GAZETA DO POVO - PR - 09/08
Com o cessar-fogo, mais fácil avaliar a extensão do incêndio: logo se percebe que Gaza não é uma estreita faixa de terra semiarrasada, com 6 ou 12 quilômetros de largura. É uma imensa região – coração do Oriente Médio – que sangra copiosamente em, pelo menos, três hematomas.
O conflito Israel versus Hamas, ora suspenso, é apenas um deles. Outro é a guerra civil na Síria, onde o governo enfrenta há três anos rebeldes de diferentes etnias e convicções. O terceiro localiza-se no Iraque, parcialmente ocupado por um levante de fundamentalistas de origem wahabita (a mesma dos sauditas), que pretendem chegar à Síria para formar um novo califado, o Estado Islâmico do Iraque e Levante. No momento, ameaçam arrasar o enclave dos curdos no Norte do Iraque, razoavelmente próspero e autônomo, para chegar às montanhas onde se abrigam os yazidis (minoria também curda, oriunda do zoroastrismo).
A nova ofensiva do exército pró-califado, nesta quinta, levou o presidente Barack Obama a autorizar os ataques aéreos a alvos selecionados no Iraque, três anos depois da retirada das tropas americanas do país. Considerando que o chamado Curdistão compreende não apenas o Iraque, mas também parte da Síria e principalmente a Turquia, evidencia-se a extensão desta Grande Gaza que a trégua informal entre Israel e o Hamas permite entrever.
Essa assustadora convulsão ao sul de um império russo subitamente tornado insano com a derrubada do seu títere, Viktor Yanukovich, na Ucrânia, recria justo no centenário da Grande Guerra um cenário de entrelaçamentos e vinculações, efeitos-dominó e efeitos-cascata de triste memória. As rememorações com entonação pacifista começam a ser substituídas por um “espelhismo” compulsivo que tenta assemelhar dissemelhanças mesmo em circunstâncias, momentos e com teores diametralmente opostos.

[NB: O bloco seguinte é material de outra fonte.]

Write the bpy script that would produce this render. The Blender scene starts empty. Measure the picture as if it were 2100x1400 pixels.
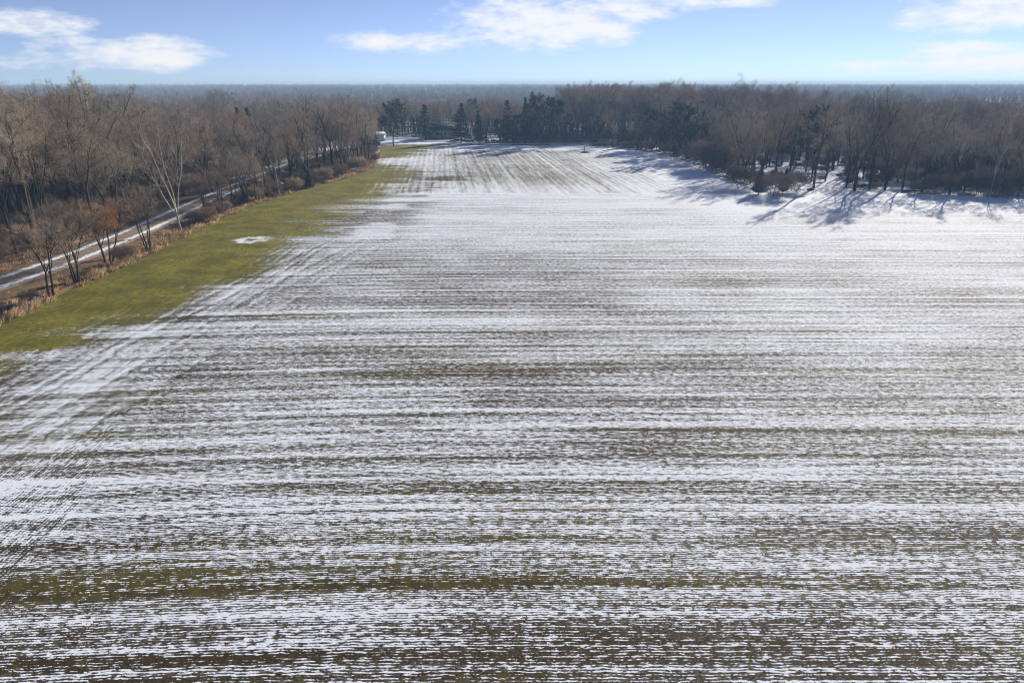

Aflitas Cassandras já se movimentam: agosto, com seus habituais desgostos; e setembro, com a lembrança do início da Segunda Guerra Mundial, em vez de estimular remissões inspiradoras criam um culto determinista e fatalista que só agrava as asperezas da realidade.
O tabuleiro da Terceira Guerra Mundial não está armado, nem sequer pode ser cogitado. O impensável permanece impensável, distante. A atual turbulência tem ingredientes capazes de desativá-la e mesmo crenças baseadas na autoimolação e no sacrifício são insuficientes para anular no ser humano a sua capacidade de gozar os frutos do seu espírito e talento.
Já tivemos momentos de igual gravidade e os líderes por eles forjados souberam perceber as brechas por onde avançar.